Jonathan Haidt’s key thesis in his book The Anxious Generation: How the Great Rewiring of Childhood Is Causing an Epidemic of Mental Illness boils down to the idea that children are overprotected in the real world and under-protected online. He makes the case that over the course of just a few years, childhood was rewired from play-based to phone-based experiences.

After more than a decade, we’ve seen rates of depression, anxiety, self-harm and suicide rising sharply, some metrics rising by more than double since 2012. This surge was concentrated almost entirely among adolescents and young adults. Why?
Haidt, social psychologist at Stern School of Business (NYU), explains that the problem isn’t only Gen Z using smartphones. He writes, “I use ‘phone-based’ broadly to include all of the internet-connected personal electronics that came to fill young peoples’ time, including laptop computers, tablets, internet-connected video game consoles, and most important, smartphones with millions of apps” (7).
The data shows that society’s movement from “play-based childhood” to “phone-based childhood” causes unprecedented harm to children through social deprivation, sleep deprivation and attention fragmentation.
Haidt recommends several norms for schools to combat the negative trend in mental health:
- Phone-free school—children should not be given access to phones or other smart devices during the school day.
- Unstructured recess with minimal adult supervision.
- Ample time outdoors and tangible experiences in the real world.
- Promoting independence by encouraging children to explore on their own.
At Chesterfield Montessori School, we are not at all surprised by Haidt’s findings or recommendations, which is why we have ALL of these recommendations implement at our school.

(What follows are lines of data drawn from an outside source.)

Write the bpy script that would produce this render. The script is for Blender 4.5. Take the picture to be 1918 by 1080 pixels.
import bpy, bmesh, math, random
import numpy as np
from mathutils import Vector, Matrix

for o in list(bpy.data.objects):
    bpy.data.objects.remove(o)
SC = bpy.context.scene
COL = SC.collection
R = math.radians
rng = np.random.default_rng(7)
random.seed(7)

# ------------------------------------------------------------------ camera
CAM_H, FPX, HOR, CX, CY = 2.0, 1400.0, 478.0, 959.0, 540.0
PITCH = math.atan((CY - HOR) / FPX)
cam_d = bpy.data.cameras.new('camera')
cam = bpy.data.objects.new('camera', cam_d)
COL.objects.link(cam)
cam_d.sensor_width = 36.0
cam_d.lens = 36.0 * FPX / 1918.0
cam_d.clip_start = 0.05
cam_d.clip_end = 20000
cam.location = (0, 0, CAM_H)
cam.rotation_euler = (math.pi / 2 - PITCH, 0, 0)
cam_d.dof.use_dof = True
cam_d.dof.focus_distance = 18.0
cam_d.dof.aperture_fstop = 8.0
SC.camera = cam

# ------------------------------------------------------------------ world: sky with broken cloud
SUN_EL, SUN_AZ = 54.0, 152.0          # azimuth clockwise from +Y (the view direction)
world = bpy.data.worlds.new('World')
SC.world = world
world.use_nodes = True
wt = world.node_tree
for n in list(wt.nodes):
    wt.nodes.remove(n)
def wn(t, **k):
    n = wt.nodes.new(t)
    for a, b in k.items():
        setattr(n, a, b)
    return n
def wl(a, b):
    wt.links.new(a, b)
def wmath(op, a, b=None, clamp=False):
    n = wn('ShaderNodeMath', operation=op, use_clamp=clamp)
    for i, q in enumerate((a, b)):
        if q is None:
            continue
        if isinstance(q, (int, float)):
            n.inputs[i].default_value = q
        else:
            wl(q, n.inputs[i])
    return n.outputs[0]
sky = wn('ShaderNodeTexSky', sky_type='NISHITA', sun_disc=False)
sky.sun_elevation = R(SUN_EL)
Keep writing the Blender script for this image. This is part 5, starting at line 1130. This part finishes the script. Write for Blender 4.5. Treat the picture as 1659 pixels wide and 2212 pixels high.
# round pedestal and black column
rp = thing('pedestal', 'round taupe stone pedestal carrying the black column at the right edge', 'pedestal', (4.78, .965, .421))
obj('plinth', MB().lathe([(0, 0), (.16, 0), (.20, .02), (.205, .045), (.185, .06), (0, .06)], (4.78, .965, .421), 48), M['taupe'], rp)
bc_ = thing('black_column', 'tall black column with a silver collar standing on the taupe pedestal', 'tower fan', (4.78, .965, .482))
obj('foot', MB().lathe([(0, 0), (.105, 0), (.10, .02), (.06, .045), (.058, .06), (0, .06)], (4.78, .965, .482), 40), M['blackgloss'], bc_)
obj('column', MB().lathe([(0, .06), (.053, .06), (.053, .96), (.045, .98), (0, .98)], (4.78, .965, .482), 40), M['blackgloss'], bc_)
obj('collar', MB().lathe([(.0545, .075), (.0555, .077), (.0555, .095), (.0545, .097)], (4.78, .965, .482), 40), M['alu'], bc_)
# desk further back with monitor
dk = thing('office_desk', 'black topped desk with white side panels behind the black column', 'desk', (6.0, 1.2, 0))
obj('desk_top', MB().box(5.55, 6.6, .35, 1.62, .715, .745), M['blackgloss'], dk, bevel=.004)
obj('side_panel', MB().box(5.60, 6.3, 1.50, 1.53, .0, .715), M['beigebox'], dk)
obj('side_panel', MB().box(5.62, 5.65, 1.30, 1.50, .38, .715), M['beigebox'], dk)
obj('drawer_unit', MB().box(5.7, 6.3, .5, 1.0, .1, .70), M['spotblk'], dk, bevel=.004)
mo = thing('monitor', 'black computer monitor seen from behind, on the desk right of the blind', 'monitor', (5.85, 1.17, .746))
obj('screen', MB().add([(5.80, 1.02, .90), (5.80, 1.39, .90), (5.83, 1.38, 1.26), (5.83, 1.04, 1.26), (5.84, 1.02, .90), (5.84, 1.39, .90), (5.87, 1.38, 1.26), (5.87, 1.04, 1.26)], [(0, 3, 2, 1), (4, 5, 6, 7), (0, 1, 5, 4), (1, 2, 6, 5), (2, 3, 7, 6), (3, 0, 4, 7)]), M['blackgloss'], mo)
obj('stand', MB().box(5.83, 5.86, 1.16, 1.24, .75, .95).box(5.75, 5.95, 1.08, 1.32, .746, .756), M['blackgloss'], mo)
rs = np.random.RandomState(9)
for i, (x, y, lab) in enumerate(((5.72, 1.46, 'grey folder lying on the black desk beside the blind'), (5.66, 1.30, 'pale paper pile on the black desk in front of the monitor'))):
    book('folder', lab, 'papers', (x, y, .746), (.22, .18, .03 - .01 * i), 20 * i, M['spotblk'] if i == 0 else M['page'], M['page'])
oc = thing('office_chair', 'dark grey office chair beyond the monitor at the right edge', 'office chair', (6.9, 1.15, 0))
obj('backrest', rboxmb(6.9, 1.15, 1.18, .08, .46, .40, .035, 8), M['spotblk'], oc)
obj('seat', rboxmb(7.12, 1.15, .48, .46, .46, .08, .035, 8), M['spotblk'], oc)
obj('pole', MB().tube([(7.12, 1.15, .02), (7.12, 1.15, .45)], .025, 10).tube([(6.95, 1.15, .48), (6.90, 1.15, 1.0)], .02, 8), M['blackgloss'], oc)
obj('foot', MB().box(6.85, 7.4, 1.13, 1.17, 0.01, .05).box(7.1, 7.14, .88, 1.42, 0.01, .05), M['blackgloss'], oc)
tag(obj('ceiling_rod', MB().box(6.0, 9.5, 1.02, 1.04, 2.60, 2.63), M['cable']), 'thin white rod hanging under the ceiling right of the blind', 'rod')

Beyond the limit of smart phones and smart watches, we prioritize limited use of all screens and computers where developmentally appropriate. CMS students are not interfacing with screens until Upper Elementary, when they have minimal, approved screen use for research (after consulting books) and learning coding. Computer use for research and writing papers in the Adolescent Program is balanced with socratic-style seminars, collaborative projects, hands on work, movement and outdoor time.
While most schools are providing children with chrome books or iPads as young as kindergarten, our students are working with their hands, writing, reading, creating, exploring—and looking into other human eyes!
Dr. Montessori learned through decades of scientific observation how children learn and realize their unique potential. Functional MRIs confirm many of Dr. Montessori’s assumptions about how the brain works.
At CMS, we continue to approach child development scientifically and ensure that our materials and practices are evidence based. The peace, confidence and joy evident in our classrooms are not an accident. They are the result of our commitment to embodying Montessori in Every Moment℠, for the sake of our children, and our world.